You will never get a single stage trigger on an AR that will stand up to the constant use of a competitive high-powered rifle unless it has a lot of creep, and I don't think you want that. The ONLY way to reduce creep in any of the single stage AR triggers is by reducing sear engagement. By time you get the sear engagement to the point that you do not have any noticable creep, you do not have enough left for reliability.

For the casual shooter who shoots 500 rounds a year, or for the guy who likes to shoot little groups off a bench and can readjust his trigger every shooting session, that may be fine. However, the HP shooter needs a trigger that breaks the same every time, and a trigger that can make it through at least two weeks of the nationals, preferably a whole season, without having to tinker with it. Also, if you get the creep down to a point where you do not have any perceivable trigger movement when you break the shot, the safety is not going to be reliable. The safety in an AR blocks trigger movement, not the hammer.

If you only have .010" of trigger movement, then you are going to have to have the safety within .010 of the trigger when in the safe position. This is a little tougher than just removing the safety.


Barrel Installation Tips

When installing a barrel it is important to lubricate the shoulder where the barrel nut meets the barrel extension. Lube can be put on the extension, inside the barrel nut, or both. If this is not done you run the risk of shearing off the barrel index pin.
For more help please refer to our instructional video.


How to identify a short cycling issue

One of the questions we get a lot is “Why doesn’t my bolt lock open when I fire the last round in the magazine?” Here is a simple test to help you identify the cause.

  • -A live round must be fired for this test so you must be in an appropriate location to perform this test.
  • -Manually lock the carrier to the rear by pulling the charging handle to the rear and depressing the small tab on the bolt catch.
  • -Insert one round into a magazine and then insert the magazine into the rifle.
  • -Close the bolt by depressing the large tab on the bolt catch or by pulling the charging handle to the rear and releasing it.
  • -While applying pressure to the small lower tab on the bolt catch, fire the round in a safe direction.

If the carrier locks to the rear with the bolt stop engaging the front of the bolt, then there is an issue with either the magazine or the bolt catch being used or the lower receiver. It is not a short cycle issue.

If the bolt does not lock to the rear or engages on the front of the carrier, then you do have a short cycling issue.
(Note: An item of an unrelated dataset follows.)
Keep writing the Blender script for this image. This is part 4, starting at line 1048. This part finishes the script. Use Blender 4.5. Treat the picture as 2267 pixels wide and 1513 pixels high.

What does "In Stock Backordered" mean? 

We recently updated our site to reflect stock status on individual products. On barrels we have mapped several products to one page, for easy viewing and convenience. In stock Backordered occurs when on one page there are some items in stock and some that are not in stock. The correct stock status is displayed next to the specific item configuration located in the down drop menu.